We are at the bottom of the hill in our area, so we pick up excess groundwater from our neighbors’ properties and our yard get’s pretty saturated after heavy rains. The french drain gives the water in our yard an escape route.

I also installed a catch basin at a low point where water used to pond.

Here you see the ditch lined w/ landscape fabric, filled w/ gravel, then the perforated pipe is sleeved with a mesh sock and then covered with gravel, holes down. Fabric goes over the gravel, and then dirt (sand is better) on top of that.

I can tell that the french drain is working because water keeps draining out of the yard long after the rain has stopped.

Also attched are some pictures of my temporary rain chains feeding into 9″ catch basins that tie into the un-perforated section of drainage pipe. The chains will be replaced w/ copper ones eventually.

Also pictured is one of the roof downspout connections. I plan to add a leaf-separator system at some point to prevent roof debris from clogging the drain pipes.

I added vertical access points near where my underground drain pipe makes a 90 degree turn so that I can roto-rooter more easily if clogging ever occurs. The turn was necessary for sufficient down-hill grade. I did the same thing at the end of the system just before the exit point since my exit is buried in gravel.

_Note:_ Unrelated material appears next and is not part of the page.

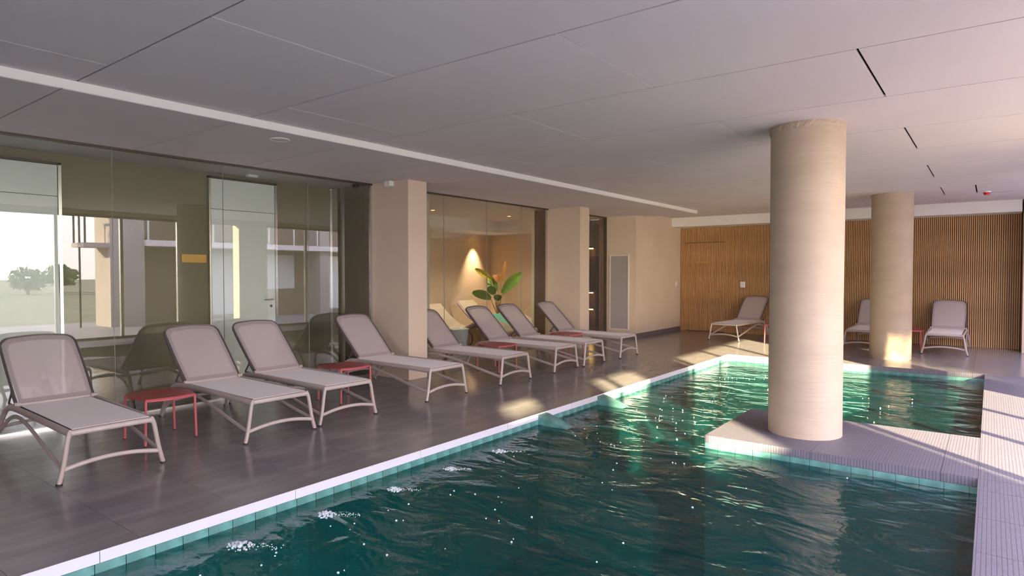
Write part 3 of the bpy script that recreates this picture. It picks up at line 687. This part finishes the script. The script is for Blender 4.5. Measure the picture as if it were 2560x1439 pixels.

A couple useful things I learned during this project:
1. Start at the exit/lowest point and work up-hill to ensure that you don’t end up digging deeper than what your lowest point can support.
2. Digging dry dirt is much easier than mud.

 
 
 

4 Comments

  1. green says:

    how can you clean out the dirts (may be mud) on the perforated pipe or the fabric to refresh it after a long time working?

    • steve says:

      I think the best thing you can do is use washed drainage gravel to surround your fabric covered pipe. I can’t imagine any way to prevent gradual decrease in performance over time, but if you put in a nice big ditch of gravel with a large perforated, fabric covered, pipe, then you should be in good shape for a very very long time.

    • steve says:

      come to think of it.. tree roots are probably a bigger concern..

  2. green says:

    I have a building,the basement one is car parcking,I must have a trench drain at the end of the ramp where the cars enter the basement.so rain water with may be dirts flow to the basement and cause cloging the trench pipe,what is your recommendation,and how the trench can be cleaned if french drain is used?